The advice firm also noted that many advisers were unaware of the changes and evolving options available within the market due to its rapid transformation and growth.

Jason Ruse, head of Key Partnerships, told Mortgage Solutions that the ability to purchase property and also to pay off interest were two equity release traits advisers were largely unaware of.

“Using equity release to buy a property is quite unknown, but can really help people where they may want to move closer to their children or into different types of housing,” he said.

Ruse also noted that using equity release to increase a relative’s deposit with the beneficiary paying the interest and having a lower loan-to-value mortgage was another option.

“We have a sales aid which explains those differences, so that’s something we’re really aware of as it is also going to be easier to get through the 75 per cent loan-to-value credit scoring,” he added.

“We are looking at that because there’s potentially a conversation for brokers to have and it is an interesting approach for helping first-time buyers get on the property ladder.”


Grow to 11 per cent of income

According to Key’s data, mortgage brokers have seen the largest growth in referring partnerships, closely followed by independent financial advisers, accounting for 42 per cent and 40 per cent of the new agreements respectively.

The firm said belief in this part of the market was evident as two thirds of introducers predicted it would grow for them over the next five years, expecting it to eventually provide around 11 per cent of their income.

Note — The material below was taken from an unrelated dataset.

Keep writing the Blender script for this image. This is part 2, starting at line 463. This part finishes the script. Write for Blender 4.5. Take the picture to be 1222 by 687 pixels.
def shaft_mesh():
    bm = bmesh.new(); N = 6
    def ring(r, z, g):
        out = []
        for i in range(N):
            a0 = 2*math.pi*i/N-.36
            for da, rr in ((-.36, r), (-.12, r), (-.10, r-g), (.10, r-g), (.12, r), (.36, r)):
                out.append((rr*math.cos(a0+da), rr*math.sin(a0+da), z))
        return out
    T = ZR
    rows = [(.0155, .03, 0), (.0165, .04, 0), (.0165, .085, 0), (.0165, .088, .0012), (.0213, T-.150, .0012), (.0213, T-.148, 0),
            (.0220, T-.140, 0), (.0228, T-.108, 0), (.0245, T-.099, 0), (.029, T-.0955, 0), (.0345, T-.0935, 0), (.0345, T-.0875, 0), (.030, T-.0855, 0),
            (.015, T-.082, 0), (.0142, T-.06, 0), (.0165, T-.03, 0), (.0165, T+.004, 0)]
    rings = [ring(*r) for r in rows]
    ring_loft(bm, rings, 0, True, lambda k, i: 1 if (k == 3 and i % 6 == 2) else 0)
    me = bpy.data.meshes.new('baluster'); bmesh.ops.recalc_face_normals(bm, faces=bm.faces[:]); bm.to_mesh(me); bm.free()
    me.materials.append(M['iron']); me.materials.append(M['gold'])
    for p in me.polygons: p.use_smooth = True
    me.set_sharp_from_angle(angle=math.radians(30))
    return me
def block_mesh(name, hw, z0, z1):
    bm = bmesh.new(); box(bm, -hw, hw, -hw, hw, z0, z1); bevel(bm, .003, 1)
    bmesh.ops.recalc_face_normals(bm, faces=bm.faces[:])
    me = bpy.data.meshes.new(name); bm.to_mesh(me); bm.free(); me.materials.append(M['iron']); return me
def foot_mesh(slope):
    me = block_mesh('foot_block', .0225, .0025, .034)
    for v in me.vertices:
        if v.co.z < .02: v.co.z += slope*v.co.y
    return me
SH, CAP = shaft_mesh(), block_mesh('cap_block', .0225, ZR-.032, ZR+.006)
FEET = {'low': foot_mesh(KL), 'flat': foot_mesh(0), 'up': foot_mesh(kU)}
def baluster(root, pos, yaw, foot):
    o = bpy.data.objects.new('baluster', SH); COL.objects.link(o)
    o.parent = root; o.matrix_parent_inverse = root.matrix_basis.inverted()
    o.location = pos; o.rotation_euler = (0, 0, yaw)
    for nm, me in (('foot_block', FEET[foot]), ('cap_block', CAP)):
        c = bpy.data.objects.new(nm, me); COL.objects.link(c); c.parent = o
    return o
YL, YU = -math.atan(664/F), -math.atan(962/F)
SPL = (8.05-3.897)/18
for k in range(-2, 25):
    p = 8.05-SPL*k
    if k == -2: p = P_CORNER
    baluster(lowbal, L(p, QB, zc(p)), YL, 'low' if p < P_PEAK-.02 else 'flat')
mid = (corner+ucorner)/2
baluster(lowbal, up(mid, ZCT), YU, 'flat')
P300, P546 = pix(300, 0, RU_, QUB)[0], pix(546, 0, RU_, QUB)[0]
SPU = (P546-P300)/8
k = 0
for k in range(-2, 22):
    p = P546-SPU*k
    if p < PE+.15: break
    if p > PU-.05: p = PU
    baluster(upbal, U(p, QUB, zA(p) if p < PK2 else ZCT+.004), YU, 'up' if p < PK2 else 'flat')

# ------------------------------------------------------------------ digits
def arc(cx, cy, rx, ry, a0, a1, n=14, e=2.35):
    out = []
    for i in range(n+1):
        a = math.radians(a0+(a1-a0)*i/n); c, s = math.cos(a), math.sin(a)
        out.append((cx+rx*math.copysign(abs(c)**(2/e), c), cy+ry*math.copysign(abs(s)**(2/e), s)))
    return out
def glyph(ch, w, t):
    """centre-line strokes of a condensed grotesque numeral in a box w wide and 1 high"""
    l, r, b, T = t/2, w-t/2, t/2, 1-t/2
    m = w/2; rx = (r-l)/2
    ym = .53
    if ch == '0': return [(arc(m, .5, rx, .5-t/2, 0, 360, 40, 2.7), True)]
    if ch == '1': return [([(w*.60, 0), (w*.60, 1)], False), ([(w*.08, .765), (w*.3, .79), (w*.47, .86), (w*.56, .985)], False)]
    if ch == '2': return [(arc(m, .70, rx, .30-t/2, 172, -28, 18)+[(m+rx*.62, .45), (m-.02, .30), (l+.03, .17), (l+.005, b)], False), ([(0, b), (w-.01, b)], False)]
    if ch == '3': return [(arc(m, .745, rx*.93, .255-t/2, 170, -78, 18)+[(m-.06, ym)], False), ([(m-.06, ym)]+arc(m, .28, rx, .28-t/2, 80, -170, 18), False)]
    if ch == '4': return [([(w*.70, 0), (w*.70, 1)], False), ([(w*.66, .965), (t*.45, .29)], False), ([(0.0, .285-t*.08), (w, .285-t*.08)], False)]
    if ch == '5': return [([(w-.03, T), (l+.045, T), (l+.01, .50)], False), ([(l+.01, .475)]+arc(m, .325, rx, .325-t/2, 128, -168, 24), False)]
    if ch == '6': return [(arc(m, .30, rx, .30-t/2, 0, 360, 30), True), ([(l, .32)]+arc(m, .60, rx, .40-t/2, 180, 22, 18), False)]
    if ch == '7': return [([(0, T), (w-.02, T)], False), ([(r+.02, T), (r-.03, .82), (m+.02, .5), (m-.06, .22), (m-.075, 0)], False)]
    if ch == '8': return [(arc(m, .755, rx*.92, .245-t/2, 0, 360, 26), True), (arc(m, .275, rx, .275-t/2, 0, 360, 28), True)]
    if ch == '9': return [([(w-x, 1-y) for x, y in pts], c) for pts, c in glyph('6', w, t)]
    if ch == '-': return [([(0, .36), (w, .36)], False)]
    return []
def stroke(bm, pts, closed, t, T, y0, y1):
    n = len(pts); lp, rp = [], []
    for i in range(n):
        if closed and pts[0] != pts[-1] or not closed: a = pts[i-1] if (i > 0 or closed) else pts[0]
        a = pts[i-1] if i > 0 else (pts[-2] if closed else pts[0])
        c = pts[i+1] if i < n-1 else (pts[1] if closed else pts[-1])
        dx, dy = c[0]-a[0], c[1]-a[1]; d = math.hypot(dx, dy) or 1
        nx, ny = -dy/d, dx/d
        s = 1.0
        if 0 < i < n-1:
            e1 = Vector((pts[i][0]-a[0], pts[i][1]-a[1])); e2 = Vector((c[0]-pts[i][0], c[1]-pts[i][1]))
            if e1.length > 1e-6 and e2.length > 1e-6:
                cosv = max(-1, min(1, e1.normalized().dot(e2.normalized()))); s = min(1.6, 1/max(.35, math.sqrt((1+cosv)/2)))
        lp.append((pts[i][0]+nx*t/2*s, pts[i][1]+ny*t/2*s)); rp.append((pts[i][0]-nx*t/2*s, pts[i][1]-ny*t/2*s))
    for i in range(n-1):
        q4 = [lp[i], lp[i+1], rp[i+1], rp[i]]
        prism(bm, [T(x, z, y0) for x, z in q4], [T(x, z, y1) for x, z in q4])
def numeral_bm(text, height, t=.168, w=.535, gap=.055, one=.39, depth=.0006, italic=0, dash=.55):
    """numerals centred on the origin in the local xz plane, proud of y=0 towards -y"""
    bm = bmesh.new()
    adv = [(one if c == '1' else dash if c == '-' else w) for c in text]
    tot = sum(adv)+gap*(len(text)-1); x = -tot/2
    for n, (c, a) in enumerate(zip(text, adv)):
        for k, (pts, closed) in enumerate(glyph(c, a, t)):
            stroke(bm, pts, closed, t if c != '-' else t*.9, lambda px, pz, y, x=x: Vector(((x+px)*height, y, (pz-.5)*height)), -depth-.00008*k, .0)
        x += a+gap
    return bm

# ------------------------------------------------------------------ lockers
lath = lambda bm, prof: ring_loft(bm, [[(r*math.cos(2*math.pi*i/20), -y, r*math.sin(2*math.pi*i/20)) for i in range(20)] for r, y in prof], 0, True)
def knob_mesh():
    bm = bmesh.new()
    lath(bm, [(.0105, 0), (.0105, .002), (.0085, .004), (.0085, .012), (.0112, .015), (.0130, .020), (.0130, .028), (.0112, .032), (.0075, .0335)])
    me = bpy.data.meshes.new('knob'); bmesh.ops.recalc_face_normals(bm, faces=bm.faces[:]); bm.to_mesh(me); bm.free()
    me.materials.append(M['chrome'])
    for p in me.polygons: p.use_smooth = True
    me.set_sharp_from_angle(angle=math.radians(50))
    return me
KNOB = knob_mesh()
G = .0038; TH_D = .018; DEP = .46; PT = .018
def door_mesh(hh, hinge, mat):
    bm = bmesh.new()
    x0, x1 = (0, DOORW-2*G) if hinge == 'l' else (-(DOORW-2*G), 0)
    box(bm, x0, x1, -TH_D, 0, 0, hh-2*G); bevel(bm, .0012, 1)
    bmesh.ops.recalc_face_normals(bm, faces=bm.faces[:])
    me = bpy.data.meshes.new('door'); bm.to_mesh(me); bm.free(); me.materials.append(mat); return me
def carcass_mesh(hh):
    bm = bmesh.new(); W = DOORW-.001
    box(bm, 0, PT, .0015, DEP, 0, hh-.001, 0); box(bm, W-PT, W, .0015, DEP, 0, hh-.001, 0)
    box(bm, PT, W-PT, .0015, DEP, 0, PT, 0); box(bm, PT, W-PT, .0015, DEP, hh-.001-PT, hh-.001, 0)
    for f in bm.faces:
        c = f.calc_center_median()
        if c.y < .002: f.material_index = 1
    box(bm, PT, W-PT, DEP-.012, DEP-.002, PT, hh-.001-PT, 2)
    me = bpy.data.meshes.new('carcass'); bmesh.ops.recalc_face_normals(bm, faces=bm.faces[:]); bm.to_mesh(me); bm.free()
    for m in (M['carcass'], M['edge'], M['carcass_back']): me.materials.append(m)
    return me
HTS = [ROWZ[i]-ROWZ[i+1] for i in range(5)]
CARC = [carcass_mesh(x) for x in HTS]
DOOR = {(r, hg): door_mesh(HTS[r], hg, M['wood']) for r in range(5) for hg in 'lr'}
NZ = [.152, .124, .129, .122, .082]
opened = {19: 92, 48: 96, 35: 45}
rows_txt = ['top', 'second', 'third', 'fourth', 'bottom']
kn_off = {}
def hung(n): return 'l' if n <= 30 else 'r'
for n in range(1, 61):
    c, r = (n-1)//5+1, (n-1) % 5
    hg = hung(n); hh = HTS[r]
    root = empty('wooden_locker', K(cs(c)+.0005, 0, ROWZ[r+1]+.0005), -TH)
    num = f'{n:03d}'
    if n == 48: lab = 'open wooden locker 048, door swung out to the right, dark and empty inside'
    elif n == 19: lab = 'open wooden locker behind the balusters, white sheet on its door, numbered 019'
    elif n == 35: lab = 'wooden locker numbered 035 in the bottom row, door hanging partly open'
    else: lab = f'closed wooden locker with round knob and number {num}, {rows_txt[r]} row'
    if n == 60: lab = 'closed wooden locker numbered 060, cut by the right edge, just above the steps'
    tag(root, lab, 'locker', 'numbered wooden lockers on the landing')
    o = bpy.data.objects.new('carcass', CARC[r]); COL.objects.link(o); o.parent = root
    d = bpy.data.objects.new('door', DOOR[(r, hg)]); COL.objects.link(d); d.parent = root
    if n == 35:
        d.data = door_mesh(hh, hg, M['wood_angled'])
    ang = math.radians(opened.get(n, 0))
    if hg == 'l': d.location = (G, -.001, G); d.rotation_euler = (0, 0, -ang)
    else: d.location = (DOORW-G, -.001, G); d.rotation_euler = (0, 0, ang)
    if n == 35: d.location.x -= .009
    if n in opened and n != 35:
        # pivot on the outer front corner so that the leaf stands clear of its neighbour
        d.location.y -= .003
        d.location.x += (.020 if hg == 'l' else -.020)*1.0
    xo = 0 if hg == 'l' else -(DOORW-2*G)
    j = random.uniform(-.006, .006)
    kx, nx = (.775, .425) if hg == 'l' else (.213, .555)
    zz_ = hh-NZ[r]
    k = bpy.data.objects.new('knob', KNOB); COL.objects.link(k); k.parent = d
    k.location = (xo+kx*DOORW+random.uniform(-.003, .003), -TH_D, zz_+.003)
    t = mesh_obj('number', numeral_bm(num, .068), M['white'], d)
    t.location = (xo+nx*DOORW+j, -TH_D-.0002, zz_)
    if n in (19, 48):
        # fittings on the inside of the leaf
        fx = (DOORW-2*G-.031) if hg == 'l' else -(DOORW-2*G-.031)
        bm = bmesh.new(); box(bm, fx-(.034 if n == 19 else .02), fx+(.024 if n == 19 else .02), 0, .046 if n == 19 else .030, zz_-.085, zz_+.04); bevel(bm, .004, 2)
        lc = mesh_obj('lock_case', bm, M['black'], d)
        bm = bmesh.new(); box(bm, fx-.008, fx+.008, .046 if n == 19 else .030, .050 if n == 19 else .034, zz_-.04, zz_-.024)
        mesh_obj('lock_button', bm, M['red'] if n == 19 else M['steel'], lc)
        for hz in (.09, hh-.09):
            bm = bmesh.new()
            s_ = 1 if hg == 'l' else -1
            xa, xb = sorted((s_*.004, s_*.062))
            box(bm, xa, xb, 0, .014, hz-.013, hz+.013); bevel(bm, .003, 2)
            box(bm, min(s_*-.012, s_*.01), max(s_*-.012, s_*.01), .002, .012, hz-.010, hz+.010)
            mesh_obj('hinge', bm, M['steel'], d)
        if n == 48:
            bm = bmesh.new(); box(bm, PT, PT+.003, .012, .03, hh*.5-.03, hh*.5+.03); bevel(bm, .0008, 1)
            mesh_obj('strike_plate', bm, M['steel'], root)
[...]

When asked why they chose to refer rather than advise on equity release, 26 per cent said their head office being more comfortable with this approach and 21 per cent choosing it themselves.

However, just one in three introducers regularly mentioned equity release to their clients and only 42 per cent started the discussion if they felt they had found a client who might benefit.


Marketing and education materials

Key suggested that advisers may need to improve their understanding of equity release to ensure they could fully support all their clients.

As a result, it has launched a rebranded website and portal which includes marketing and education materials to give advisers more tools to help create conversations with customers.

“Most of advisers’ business is obviously in the mainstream market and as this is more specialist they are not in it every day,” Ruse continued.

“That’s what we are trying to get out there. There’s been a lot of market growth so brokers are now getting more customers interested in it.”

Key also noted that it had seen particularly large upticks in referral registrations at significant milestones.

These included the re-introduction of retirement interest-only (RIO) mortgages, the end of the financial year, and Nationwide’s entry to the market.